Vous connaissez tous les paroles salvatrices de Gill Scott Heron « la révolution ne sera pas télévisée »…Nous ajouterons qu’elle ne sera pas non plus facebookisée. Elle sera dans chaque personne de la rue et nous l’acquerrons au profit de la liberté des peuples opprimés.
Car dans le fond, cette résistance est faite pourquoi ? Libérer la masse populaire africaine partout où elle se trouve sur le globe. Faire en sorte qu’elle récupère sa dignité humaine. La faire jouir de son autodétermination. Mais pour arriver à ces notions nobles, il faut que cette même masse soit consciente du système qui la brime et l’avilit. L’avant-garde du changement a le pouvoir d’apporter certaines pistes et d’organiser le groupe en fonction de ces dernières. Il faut alors que ces propositions de sorties de crises soient débattues et transmises de façon désintéressée et totalement accessible pour tous et toutes.
Quel meilleur endroit que la rue ?
Quel meilleur moment que lors des manifestations ?
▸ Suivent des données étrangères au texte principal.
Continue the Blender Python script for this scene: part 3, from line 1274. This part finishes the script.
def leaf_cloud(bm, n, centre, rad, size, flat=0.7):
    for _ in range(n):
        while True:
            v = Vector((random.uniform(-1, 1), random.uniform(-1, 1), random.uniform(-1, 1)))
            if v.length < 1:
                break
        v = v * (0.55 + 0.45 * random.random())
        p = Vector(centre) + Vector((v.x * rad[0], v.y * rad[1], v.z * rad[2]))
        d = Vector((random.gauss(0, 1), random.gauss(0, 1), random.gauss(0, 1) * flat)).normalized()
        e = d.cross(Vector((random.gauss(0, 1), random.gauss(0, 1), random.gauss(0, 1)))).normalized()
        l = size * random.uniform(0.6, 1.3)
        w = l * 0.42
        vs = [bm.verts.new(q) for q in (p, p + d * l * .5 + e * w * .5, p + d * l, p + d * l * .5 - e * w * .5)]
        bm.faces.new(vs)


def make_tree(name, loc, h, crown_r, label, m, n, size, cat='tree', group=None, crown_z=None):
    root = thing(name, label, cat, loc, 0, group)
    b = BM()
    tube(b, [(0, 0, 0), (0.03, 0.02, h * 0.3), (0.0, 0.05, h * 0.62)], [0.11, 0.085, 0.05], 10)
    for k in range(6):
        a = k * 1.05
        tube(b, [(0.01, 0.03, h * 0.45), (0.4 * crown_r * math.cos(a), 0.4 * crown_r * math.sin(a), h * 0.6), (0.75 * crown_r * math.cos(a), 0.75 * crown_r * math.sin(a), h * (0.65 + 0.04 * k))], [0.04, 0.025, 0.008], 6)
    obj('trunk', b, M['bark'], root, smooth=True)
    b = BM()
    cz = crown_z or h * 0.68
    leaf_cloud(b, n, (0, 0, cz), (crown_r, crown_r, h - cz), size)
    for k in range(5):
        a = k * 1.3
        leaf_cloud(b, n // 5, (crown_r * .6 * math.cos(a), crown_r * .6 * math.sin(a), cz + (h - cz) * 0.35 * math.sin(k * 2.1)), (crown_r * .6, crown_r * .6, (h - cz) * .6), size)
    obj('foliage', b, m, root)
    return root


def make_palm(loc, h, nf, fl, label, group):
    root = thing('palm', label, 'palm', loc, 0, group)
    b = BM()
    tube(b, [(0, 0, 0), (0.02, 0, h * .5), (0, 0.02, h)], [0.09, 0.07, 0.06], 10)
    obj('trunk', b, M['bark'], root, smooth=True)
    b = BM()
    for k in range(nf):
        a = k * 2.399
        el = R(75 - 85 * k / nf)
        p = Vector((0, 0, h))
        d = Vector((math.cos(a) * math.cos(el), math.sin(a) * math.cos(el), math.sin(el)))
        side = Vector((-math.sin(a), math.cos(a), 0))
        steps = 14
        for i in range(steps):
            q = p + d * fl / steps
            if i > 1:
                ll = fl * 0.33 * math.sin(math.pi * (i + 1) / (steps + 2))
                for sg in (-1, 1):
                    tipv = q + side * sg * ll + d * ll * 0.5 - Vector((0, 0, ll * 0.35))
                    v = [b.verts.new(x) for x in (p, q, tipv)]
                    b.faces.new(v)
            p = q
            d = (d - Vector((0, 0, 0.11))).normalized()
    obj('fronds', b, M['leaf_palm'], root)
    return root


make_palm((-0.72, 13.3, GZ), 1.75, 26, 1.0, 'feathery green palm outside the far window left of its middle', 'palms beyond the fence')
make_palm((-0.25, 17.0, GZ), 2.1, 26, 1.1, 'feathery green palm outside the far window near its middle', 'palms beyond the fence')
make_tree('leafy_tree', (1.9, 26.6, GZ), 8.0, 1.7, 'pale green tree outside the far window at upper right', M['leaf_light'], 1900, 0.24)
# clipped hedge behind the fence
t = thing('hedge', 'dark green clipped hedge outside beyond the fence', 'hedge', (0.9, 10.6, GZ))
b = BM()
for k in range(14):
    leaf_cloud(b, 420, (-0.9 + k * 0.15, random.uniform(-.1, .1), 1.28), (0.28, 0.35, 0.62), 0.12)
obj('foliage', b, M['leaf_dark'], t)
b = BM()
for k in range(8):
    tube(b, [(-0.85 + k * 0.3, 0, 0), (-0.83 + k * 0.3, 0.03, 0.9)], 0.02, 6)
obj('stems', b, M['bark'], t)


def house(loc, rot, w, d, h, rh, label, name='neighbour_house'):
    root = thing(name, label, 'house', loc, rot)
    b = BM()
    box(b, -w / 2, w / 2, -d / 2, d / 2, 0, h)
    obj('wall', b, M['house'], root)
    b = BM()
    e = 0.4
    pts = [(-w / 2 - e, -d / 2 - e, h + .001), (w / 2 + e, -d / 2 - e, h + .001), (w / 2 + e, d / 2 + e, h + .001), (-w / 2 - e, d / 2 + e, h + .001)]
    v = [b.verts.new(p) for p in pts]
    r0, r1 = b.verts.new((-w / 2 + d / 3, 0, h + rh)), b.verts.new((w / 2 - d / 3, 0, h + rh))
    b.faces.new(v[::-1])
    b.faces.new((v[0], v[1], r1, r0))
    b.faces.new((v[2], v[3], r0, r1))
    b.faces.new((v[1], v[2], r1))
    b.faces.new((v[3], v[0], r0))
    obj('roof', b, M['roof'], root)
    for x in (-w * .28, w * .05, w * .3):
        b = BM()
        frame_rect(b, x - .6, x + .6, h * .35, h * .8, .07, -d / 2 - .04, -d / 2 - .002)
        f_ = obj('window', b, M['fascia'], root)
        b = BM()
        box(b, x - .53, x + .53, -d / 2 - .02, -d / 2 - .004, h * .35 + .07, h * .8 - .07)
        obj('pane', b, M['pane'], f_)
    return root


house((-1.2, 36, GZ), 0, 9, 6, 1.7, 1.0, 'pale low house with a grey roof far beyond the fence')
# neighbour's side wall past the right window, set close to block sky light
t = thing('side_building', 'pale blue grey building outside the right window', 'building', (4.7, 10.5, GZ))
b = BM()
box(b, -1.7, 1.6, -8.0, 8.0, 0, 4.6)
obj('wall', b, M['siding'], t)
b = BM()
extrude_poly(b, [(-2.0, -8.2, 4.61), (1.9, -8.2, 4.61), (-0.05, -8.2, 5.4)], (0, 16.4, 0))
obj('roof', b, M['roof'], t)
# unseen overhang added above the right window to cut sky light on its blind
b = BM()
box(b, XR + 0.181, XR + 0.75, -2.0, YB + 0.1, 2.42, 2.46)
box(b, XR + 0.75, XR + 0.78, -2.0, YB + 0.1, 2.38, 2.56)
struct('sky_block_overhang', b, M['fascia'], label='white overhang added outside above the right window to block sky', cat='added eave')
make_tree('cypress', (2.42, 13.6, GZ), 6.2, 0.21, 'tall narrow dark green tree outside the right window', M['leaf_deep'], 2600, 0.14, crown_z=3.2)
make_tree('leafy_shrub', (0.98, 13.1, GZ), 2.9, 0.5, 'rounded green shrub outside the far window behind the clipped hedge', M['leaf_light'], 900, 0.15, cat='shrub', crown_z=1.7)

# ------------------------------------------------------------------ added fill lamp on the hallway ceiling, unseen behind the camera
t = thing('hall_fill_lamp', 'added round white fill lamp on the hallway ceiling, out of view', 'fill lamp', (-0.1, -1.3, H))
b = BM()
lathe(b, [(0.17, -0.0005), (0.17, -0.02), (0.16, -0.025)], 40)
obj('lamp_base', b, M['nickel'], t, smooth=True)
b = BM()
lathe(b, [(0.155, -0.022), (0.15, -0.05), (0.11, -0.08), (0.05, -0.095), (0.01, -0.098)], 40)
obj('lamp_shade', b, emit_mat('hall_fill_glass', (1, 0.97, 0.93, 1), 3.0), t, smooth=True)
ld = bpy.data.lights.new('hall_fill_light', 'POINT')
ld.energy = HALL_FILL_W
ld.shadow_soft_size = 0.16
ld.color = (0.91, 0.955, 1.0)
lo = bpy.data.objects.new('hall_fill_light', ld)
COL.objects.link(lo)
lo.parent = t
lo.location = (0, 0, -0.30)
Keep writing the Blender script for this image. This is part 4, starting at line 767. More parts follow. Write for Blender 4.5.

PS : Les manifestations ne sont en aucun cas des fins en soi. Elles doivent être couplées d’autres actions significatives dans la diaspora notamment MAIS SURTOUT en Afrique. Alors le mot d’ordre reste et restera toujours « BACK TO AFRIKA ».
Image d’illustration : Des manifestants congolais à Bruxelles (Belgique) qui protestent contre les résultats des élections partielles du 28 Novembre 2011, suite à des fraudes constatées.